* [ENTRIES]:
## BEGIN

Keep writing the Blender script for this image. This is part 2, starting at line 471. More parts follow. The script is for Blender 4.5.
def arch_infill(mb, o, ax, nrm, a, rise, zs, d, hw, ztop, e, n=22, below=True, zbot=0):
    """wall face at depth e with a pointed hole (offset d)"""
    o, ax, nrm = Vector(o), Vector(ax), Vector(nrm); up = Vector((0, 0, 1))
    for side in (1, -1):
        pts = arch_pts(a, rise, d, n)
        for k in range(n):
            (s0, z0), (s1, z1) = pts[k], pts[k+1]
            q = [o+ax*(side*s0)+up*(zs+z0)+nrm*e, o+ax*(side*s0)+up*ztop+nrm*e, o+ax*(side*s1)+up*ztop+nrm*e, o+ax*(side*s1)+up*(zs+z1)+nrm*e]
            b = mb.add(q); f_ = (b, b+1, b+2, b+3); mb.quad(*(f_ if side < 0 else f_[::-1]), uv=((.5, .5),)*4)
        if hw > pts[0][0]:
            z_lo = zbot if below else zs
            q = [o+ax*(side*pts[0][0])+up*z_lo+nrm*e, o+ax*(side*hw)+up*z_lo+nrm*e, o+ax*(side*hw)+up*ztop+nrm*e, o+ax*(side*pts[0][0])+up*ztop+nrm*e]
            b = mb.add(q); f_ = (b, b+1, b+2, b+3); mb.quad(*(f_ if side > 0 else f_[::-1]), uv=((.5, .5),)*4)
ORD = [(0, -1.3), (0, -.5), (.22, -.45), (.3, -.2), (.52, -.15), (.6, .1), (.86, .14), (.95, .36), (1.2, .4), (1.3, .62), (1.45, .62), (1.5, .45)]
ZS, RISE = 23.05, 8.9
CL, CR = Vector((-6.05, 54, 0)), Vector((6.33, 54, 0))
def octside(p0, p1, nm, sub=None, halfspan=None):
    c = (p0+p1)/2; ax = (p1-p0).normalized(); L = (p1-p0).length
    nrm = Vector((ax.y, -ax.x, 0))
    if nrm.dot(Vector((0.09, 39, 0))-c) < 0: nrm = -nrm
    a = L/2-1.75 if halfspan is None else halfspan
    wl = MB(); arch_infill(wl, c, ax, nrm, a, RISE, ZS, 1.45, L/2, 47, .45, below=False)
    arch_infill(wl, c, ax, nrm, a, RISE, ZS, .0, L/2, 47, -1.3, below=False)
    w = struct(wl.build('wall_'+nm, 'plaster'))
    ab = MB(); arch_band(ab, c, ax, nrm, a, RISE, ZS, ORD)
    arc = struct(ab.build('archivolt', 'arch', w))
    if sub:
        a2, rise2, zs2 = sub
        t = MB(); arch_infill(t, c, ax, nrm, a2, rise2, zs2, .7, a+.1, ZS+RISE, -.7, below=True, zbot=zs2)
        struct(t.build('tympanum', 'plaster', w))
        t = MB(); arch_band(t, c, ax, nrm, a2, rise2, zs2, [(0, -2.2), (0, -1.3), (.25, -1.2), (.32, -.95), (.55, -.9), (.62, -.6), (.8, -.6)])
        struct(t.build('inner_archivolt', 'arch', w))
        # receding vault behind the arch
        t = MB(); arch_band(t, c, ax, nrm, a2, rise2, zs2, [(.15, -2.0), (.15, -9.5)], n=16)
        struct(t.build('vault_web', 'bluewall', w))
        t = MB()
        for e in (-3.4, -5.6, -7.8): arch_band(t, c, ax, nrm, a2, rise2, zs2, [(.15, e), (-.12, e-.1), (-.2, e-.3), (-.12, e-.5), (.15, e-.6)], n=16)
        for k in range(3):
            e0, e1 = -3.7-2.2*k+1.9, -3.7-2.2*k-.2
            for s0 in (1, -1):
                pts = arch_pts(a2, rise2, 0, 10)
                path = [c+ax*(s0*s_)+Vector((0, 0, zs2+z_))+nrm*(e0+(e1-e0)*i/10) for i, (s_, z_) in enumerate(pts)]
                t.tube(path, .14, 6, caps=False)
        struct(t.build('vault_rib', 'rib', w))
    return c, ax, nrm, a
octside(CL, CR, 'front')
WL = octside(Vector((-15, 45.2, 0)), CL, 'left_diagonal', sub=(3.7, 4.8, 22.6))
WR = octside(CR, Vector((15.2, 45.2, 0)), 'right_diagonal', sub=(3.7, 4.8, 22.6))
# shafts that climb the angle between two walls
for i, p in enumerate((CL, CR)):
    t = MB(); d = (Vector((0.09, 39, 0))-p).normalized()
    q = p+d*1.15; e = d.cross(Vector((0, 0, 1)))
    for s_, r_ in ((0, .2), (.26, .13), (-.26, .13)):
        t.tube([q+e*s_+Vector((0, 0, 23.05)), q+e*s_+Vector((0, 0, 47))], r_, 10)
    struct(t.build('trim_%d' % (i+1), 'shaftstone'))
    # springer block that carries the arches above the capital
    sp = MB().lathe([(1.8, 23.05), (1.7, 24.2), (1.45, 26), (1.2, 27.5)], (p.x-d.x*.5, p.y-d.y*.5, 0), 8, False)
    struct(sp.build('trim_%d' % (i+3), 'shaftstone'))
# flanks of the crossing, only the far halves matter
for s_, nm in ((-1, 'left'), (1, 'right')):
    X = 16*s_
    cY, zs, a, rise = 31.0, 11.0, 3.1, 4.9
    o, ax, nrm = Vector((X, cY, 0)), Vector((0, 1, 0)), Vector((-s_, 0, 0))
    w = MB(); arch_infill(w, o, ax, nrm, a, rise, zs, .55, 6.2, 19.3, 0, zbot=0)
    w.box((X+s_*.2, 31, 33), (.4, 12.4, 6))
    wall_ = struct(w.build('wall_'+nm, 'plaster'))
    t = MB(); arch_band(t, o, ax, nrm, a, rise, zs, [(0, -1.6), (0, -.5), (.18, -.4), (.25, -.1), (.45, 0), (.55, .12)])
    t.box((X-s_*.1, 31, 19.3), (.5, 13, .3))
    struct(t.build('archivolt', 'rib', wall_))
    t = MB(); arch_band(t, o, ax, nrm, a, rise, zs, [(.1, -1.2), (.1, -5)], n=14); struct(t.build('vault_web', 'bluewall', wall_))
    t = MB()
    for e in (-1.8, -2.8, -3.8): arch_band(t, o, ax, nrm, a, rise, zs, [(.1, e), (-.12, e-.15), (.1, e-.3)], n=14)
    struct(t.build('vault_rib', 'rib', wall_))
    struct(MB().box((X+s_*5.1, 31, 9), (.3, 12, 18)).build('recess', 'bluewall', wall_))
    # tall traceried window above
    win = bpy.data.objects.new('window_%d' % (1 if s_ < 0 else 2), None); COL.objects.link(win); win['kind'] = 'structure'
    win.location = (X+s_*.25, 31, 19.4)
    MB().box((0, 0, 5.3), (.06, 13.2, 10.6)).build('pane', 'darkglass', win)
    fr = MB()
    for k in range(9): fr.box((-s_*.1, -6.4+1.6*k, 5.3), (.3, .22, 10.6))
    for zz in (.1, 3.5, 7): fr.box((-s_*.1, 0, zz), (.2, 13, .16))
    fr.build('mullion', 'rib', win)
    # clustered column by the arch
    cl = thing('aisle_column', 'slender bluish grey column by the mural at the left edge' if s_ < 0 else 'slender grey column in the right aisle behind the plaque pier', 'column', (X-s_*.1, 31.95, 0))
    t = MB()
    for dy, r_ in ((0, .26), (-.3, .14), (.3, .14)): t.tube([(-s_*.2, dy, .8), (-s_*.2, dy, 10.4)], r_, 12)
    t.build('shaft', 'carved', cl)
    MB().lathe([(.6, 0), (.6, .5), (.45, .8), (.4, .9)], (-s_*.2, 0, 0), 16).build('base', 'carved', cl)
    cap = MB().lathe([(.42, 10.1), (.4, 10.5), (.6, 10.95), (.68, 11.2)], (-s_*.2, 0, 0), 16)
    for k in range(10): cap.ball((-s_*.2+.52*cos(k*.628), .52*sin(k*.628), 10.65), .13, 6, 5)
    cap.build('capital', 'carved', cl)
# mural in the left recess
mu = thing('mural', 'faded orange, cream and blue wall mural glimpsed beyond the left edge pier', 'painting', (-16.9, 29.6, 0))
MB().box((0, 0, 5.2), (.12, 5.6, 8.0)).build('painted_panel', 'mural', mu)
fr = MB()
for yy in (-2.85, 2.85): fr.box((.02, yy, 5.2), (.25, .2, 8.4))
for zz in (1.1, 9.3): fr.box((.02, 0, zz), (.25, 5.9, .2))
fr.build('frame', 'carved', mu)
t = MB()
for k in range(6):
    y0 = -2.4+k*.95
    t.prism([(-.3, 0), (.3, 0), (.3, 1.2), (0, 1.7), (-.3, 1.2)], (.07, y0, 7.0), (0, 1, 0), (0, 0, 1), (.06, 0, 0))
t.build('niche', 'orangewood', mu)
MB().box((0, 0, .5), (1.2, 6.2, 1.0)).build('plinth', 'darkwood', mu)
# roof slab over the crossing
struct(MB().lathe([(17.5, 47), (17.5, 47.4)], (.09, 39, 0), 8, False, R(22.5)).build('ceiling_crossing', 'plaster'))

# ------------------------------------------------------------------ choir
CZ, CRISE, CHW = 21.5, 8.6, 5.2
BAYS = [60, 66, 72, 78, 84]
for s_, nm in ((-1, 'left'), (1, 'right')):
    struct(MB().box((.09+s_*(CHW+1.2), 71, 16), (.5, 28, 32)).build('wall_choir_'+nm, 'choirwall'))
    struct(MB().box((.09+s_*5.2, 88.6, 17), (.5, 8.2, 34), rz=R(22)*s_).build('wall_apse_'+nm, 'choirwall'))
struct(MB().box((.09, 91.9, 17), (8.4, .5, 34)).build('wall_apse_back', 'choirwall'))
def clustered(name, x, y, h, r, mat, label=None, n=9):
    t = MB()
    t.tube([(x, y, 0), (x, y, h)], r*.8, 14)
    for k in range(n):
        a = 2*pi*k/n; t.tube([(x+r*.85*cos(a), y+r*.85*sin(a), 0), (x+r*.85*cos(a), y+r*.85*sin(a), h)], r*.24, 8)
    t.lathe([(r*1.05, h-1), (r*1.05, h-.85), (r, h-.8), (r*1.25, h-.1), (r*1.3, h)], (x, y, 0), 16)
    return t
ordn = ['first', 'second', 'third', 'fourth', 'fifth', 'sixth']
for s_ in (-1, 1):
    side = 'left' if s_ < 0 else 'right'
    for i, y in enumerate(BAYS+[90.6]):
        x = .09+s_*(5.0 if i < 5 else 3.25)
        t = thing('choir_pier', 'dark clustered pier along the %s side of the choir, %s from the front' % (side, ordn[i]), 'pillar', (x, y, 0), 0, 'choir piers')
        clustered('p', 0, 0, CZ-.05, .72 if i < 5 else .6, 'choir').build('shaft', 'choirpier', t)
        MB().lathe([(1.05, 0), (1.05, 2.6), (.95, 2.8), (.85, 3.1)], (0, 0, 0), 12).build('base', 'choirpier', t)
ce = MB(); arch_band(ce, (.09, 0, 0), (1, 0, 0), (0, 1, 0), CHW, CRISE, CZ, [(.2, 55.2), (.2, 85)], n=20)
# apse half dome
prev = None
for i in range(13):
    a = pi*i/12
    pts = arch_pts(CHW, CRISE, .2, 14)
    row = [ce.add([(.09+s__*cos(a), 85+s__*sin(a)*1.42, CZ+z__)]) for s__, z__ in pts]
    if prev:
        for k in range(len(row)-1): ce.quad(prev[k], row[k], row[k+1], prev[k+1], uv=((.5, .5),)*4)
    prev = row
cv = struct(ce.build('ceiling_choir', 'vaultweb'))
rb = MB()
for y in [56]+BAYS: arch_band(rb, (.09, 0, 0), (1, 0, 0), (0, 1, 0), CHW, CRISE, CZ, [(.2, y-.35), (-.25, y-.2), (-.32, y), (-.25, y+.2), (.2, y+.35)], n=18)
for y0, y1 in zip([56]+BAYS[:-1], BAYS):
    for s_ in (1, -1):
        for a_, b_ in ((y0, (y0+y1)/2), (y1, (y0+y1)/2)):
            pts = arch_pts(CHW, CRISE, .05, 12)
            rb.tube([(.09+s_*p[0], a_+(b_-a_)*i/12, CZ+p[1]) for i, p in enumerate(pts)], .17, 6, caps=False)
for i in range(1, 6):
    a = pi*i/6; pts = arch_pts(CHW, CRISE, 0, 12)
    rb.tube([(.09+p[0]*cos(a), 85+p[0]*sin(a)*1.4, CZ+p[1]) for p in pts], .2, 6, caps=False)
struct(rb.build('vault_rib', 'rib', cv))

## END
## BEGIN

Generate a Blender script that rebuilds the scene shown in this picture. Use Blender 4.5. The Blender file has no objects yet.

## END

* [EXERCISE BRIEF]:
Retype, word for word, every line from the line with "(8.4, .5, 34)).build('wall_apse_back', 'choirwall'))" to the line with "t = thing('choir_pier', 'dark", inclusive. Add nothing.

* [FINAL RESULT]:
struct(MB().box((.09, 91.9, 17), (8.4, .5, 34)).build('wall_apse_back', 'choirwall'))
def clustered(name, x, y, h, r, mat, label=None, n=9):
    t = MB()
    t.tube([(x, y, 0), (x, y, h)], r*.8, 14)
    for k in range(n):
        a = 2*pi*k/n; t.tube([(x+r*.85*cos(a), y+r*.85*sin(a), 0), (x+r*.85*cos(a), y+r*.85*sin(a), h)], r*.24, 8)
    t.lathe([(r*1.05, h-1), (r*1.05, h-.85), (r, h-.8), (r*1.25, h-.1), (r*1.3, h)], (x, y, 0), 16)
    return t
ordn = ['first', 'second', 'third', 'fourth', 'fifth', 'sixth']
for s_ in (-1, 1):
    side = 'left' if s_ < 0 else 'right'
    for i, y in enumerate(BAYS+[90.6]):
        x = .09+s_*(5.0 if i < 5 else 3.25)
        t = thing('choir_pier', 'dark clustered pier along the %s side of the choir, %s from the front' % (side, ordn[i]), 'pillar', (x, y, 0), 0, 'choir piers')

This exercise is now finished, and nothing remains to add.